NAR dashboard reveals localized disparities in commercial real estate performance

Both coastal and inland markets reflect a highly nuanced CRE landscape

NAR dashboard reveals localized disparities in commercial real estate performance

Both coastal and inland markets reflect a highly nuanced CRE landscape
The NAR's new interactive dashboard proves real estate is local, offering granular metro data through Q4 2025 on absorption, rent growth, and vacancy rates

An old industry adage suggests that all real estate is local.

An interactive commercial real estate dashboard released Monday by the National Association of Realtors (NAR) bears that out, revealing wildly differing fundamentals across major U.S. metros in key metrics like net absorption, rent growth and vacancy rates.

Drawing from data through the fourth quarter of 2025, the dashboard shows that strong population growth has not yielded uniform commercial real estate results across Sun Belt metros.

In the Miami-Fort Lauderdale-Pompano Beach metro area in Florida, demand for office space has outpaced the national average, logging a faster absorption rate. Consequently, Miami’s office rent prices rose faster than the nationwide rate, while maintaining a healthy 8.7% vacancy rate at the close of 2025.

Conversely, the Austin-Round Rock-Georgetown area in Texas presents a more complicated narrative. Demand across Austin’s office, multifamily and industrial spaces was stronger than the national average, with higher rates in all three categories.

Despite these strong conditions, however, rent prices in these sectors rose slower than the national average — and vacancy rates remain higher than the nationwide benchmark. Austin’s rapid development pipeline continues to keep rent growth in check as high volumes of new supply hit the market.

The dashboard also sheds light on the nuanced nature of major coastal markets.

In the San Francisco-Oakland-Berkeley metro in California, the office sector is experiencing a unique dynamic. Demand for office space is stronger than the national baseline with faster absorption, and market rent grew by 3% over the last 12 months, outpacing the nation. However, the metro still grapples with a high office vacancy rate, which sat at 22.2% in the final quarter of 2025.

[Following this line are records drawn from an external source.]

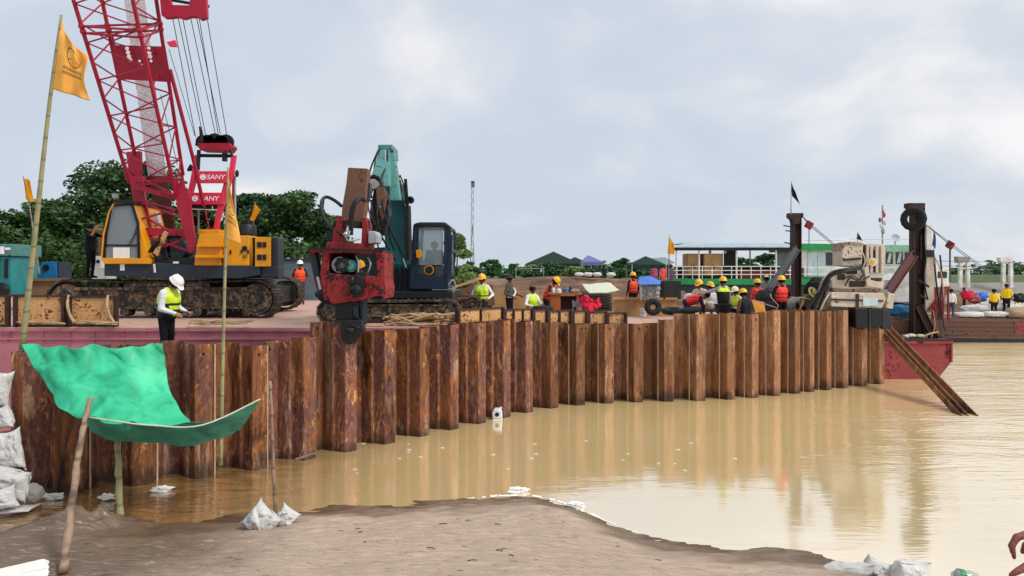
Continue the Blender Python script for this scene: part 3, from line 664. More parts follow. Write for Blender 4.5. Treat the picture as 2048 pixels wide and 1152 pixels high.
# ================================================================== CRAWLER CRANE
def track(parent, px0, px1, yt, yb, Y, wid, name='track', rollers=8, mats=('track', 'trackside'), rise=(0, 0)):
    """crawler: link belt round idler and sprocket, side frame, rollers. Pixel box at its outer face depth Y."""
    a, b = P(px0, yb, Y), P(px1, yt, Y); x0, x1, z0, z1 = a.x, b.x, a.z, b.z; h = z1-z0; r = h/2
    m = MB(); N = 40; prof = []
    for i in range(13): t = -math.pi/2+math.pi*i/12; prof.append((x1-r+r*math.cos(t), z0+r+r*math.sin(t)))
    for i in range(1, 14): f = i/14; prof.append((x1-r+(x0-x1+2*r)*f, z1-.05*h*math.sin(math.pi*f)))
    for i in range(13): t = math.pi/2+math.pi*i/12; prof.append((x0+r+r*math.cos(t), z0+r+r*math.sin(t)))
    prof.append((x0+r, z0))
    # resample evenly
    pts = [Vector((p[0], 0, p[1])) for p in prof]; pts.append(pts[0].copy()); seg = [(pts[i+1]-pts[i]).length for i in range(len(pts)-1)]; T = sum(seg); n = max(24, int(T/.165))
    out = []; acc = 0; i = 0
    for k in range(n):
        d = T*k/n
        while acc+seg[i] < d: acc += seg[i]; i += 1
        out.append(pts[i].lerp(pts[i+1], (d-acc)/max(seg[i], 1e-6)))
    for k in range(n):
        p, q = out[k], out[(k+1) % n]; mid = (p+q)/2; t = (q-p); L = t.length; t.normalize(); nn = Vector((t.z, 0, -t.x))
        Mx = Matrix((t, Vector((0, 1, 0)), nn)).transposed()
        m.box((mid.x, Y+wid/2, mid.z)-nn*0 if False else Vector((mid.x, Y+wid/2, mid.z)), (L*.94, wid, .05), M=Mx)
        m.box(Vector((mid.x, Y+wid/2, mid.z))+nn*.035, (.035, wid*.96, .03), M=Mx)
    o = m.build(name, M[mats[0]], parent)
    s = MB(); s.bbox(x0+r*1.25, x1-r*1.25, Y+wid*.18, Y+wid*.8, z0+h*.24, z0+h*.80)
    for q in (.22, .5, .75):
        xx = x0+(x1-x0)*q; s.bbox(xx, xx+.07, Y+wid*.1, Y+wid*.2, z0+h*.2, z0+h*.84)
    s.bbox(x0+r, x1-r, Y+wid*.08, Y+wid*.2, z0+h*.74, z0+h*.82); s.bbox(x0+r, x1-r, Y+wid*.08, Y+wid*.2, z0+h*.25, z0+h*.30)
    s.build('track_frame', M[mats[1]], o)
    wm = MB()
    for xx in (x0+r, x1-r):
        wm.cut(); wm.disc((xx, Y+wid*.35, z0+r), r*.83, wid*.5, seg=26); wm.disc((xx, Y+wid*.09, z0+r), r*.62, .05, seg=26, r2=r*.42); wm.disc((xx, Y+wid*.06, z0+r), r*.25, .12, seg=16)
    wm.build('drive_wheel', M[mats[1]], o, smooth=True)
    q = MB()
    for k in range(rollers):
        q.cut(); xx = x0+r*1.5+(x1-x0-3*r)*k/(rollers-1); q.disc((xx, Y+wid*.3, z0+h*.17), h*.115, wid*.55, seg=14); q.disc((xx, Y+wid*.06, z0+h*.17), h*.06, .06, seg=10)
    for k in (.3, .7): q.cut(); q.disc((x0+(x1-x0)*k, Y+wid*.3, z0+h*.86), h*.07, wid*.4, seg=12)
    q.build('roller', M[mats[0]], o, smooth=True)
    return o
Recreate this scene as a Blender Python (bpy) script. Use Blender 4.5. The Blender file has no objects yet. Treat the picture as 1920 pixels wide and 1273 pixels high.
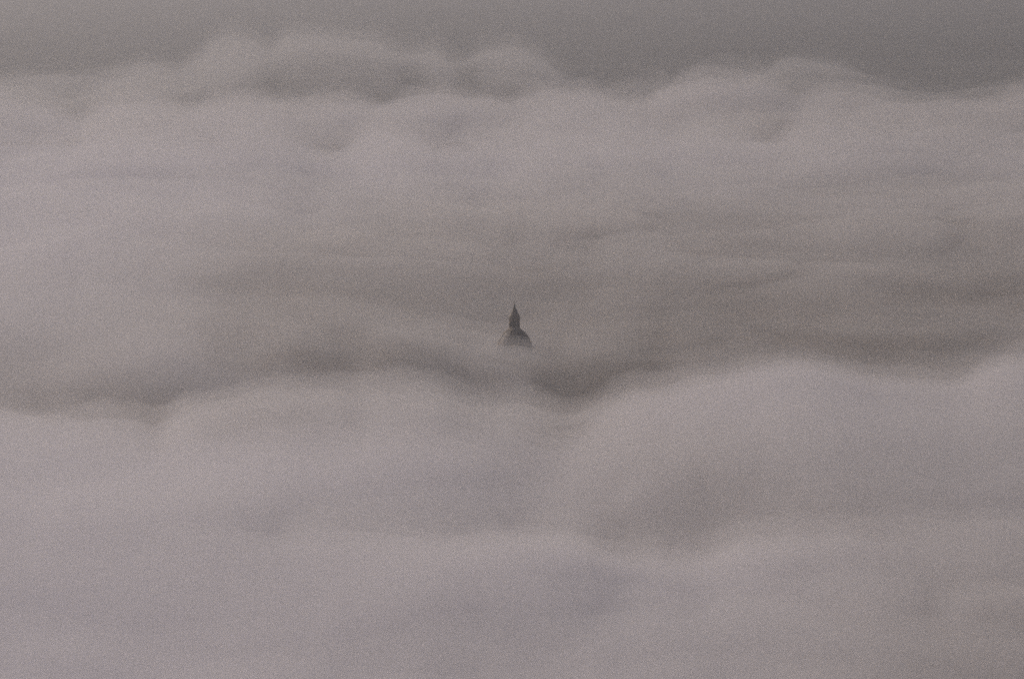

Meanwhile, the New York-Newark-Jersey City metro showcases a different set of contradictions. Demand for multifamily, retail and industrial spaces was generally weaker than nationwide, with slower absorption across these categories.

Yet, despite the weaker conditions and slower absorption, New York rent prices in both the multifamily and retail sectors rose faster than the nationwide average. In the retail sector specifically, New York maintained a tight 4.2% vacancy rate in the fourth quarter of 2025.